Hers is clearly a performance that goes beyond the written words in the script. McDonald’s performance also has that veracity that comes from basing her character on a living person, in this case, Kennedy herself. The actor replicates the playwright’s halting, carefully modulated delivery. It’s as if McDonald is rewriting every line a few times before she actually says it out loud. “Ohio State Murders” features four other actors, but as powerfully staged here by Leon, it is a one-person show starring McDonald.
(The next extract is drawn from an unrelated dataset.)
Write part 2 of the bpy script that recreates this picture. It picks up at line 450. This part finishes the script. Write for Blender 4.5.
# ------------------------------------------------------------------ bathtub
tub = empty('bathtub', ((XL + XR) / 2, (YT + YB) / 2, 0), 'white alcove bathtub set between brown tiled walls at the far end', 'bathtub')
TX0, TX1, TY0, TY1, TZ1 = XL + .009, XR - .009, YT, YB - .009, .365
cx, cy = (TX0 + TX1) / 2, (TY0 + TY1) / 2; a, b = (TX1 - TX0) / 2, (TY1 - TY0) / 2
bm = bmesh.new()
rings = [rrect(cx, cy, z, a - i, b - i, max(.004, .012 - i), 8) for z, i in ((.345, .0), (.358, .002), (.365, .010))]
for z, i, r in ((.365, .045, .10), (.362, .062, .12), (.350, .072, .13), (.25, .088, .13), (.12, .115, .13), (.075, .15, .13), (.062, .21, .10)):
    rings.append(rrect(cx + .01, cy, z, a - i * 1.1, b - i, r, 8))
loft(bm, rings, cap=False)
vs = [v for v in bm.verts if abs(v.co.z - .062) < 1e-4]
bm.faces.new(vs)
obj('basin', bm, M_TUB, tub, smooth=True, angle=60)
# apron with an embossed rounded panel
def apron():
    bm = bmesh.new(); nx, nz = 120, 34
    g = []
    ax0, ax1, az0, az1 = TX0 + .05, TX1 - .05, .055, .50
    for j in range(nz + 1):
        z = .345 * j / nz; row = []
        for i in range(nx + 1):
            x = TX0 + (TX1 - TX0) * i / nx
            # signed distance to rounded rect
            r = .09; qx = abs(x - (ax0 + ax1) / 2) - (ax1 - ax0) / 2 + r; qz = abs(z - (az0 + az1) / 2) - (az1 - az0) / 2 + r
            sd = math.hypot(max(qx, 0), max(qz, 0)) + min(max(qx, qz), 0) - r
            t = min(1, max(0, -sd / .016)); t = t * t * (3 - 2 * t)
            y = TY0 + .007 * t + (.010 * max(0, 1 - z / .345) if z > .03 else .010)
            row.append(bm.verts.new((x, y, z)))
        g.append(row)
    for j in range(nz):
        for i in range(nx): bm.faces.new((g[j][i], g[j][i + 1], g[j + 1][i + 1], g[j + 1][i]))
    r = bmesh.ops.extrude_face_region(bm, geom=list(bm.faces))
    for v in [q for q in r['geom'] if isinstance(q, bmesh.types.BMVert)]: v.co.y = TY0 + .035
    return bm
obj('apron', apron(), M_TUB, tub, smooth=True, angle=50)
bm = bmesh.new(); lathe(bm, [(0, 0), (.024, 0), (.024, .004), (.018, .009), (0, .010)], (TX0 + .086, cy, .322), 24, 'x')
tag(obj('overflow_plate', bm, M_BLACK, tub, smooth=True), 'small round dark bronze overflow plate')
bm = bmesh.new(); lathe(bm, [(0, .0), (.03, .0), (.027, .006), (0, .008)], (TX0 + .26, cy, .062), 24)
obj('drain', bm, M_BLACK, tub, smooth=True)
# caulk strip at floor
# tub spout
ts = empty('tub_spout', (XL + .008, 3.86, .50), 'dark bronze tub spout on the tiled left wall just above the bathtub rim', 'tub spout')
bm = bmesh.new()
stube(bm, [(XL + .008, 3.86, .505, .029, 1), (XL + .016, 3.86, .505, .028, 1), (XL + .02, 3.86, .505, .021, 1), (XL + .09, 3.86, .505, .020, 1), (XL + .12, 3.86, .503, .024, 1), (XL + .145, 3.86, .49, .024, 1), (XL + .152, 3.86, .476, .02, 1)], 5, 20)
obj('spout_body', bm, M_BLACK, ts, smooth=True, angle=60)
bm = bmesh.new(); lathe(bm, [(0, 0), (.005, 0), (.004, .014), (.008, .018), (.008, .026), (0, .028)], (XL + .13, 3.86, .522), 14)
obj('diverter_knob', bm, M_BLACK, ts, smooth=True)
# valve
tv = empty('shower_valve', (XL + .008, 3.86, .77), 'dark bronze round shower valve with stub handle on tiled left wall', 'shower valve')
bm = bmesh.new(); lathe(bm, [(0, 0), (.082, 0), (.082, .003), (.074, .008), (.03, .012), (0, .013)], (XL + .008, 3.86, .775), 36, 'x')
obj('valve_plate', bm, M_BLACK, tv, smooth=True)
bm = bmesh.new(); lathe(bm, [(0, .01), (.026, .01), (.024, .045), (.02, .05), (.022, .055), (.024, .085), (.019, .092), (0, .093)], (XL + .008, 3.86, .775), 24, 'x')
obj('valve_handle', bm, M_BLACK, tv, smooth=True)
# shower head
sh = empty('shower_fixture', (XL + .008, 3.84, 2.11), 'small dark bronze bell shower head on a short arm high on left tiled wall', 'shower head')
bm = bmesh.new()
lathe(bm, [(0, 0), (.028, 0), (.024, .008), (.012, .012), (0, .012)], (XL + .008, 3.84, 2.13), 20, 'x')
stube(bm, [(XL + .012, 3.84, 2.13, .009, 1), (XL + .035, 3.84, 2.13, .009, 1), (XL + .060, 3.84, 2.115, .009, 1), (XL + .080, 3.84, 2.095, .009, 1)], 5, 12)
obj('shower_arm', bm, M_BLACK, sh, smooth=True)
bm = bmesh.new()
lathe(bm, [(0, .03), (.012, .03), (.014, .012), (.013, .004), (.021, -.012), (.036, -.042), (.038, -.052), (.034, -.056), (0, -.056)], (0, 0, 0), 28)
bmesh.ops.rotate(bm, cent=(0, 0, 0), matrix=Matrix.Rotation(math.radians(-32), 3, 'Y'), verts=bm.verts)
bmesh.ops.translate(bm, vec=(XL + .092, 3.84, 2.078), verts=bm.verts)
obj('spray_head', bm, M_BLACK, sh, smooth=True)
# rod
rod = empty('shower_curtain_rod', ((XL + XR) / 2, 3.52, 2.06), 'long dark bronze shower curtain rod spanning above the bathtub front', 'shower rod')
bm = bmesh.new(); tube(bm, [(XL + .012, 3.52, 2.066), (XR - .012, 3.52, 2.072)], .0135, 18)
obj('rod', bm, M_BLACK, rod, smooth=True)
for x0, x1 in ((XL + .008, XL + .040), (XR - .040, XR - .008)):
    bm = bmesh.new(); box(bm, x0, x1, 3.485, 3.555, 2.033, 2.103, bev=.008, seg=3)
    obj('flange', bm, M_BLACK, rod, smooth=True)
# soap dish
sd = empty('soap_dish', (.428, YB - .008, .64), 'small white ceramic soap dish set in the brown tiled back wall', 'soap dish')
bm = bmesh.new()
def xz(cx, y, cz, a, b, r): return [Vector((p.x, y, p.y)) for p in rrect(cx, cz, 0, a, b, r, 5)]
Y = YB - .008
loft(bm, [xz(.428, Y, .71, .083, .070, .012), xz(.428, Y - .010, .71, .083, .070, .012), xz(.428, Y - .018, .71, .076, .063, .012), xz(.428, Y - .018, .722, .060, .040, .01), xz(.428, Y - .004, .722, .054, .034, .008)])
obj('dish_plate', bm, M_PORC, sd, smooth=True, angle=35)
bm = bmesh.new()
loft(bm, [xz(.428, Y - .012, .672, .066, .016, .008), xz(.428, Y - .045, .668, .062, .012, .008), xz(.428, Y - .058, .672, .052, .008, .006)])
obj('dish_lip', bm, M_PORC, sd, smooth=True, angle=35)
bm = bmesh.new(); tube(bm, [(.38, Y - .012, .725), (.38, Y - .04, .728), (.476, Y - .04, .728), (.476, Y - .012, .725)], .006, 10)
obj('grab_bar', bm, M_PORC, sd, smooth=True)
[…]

“Ohio State Murders” is one of the playwright’s Suzanne Alexander plays, first published in one volume in 1992. Like Kennedy, the Alexander character is a writer who attended Ohio State University in the late 1940s and early 1950s. In the play, Alexander has been invited to deliver a lecture, and her host (not seen) has asked that she talk about the “violent imagery” in her writing. Like Kennedy, Alexander has two children. Unlike Kennedy, Alexander’s two children are murdered, which is the subject of “Ohio State Murders.”

It is a most elliptical play. One of Alexander’s twin infant girls has been murdered before we are told the identity of the babies’ father (Bryce Pinkham). We meet Alexander’s boyfriend and future husband before we meet her first boyfriend (the double-cast Mister Fitzgerald). Kennedy’s writing keeps an audience on its toes. More importantly, it replicates in gorgeous style the way in which memories keep the past very much in the present, although not always in chronological order.

“Ohio Start Murders” is very much a memory play, a story of racism and infanticide told to us by McDonald. The actors Lizan Mitchell and Abigail Stephenson, like Pinkham and Fitzgerald, make brief appearances – in their case, as a college roommate and a kindly aunt, among other characters, but they emerge very much as figments of Alexander’s imagination, or recollection. They don’t so much interact with the Alexander character as they are remembered by her. Even Alexander’s contact with her children’s father is reduced to a few spoken encounters. Pinkham effectively charts the professor character’s emotional breakdown through a series of readings from the works of Thomas Hardy, delivered at a classroom lectern. Pinkham makes the most of not very much.

The nightmare is reflected in Beowulf Boritt’s grand and surreal set design, beautifully lit by Allen Lee Hughes.

In the beginning, McDonald’s halting delivery comes across as an actor’s tic, a mannerism carried to the extreme. By the play’s end, that overly studied reserve may be the only thing that keeps this character from absolutely exploding with rage.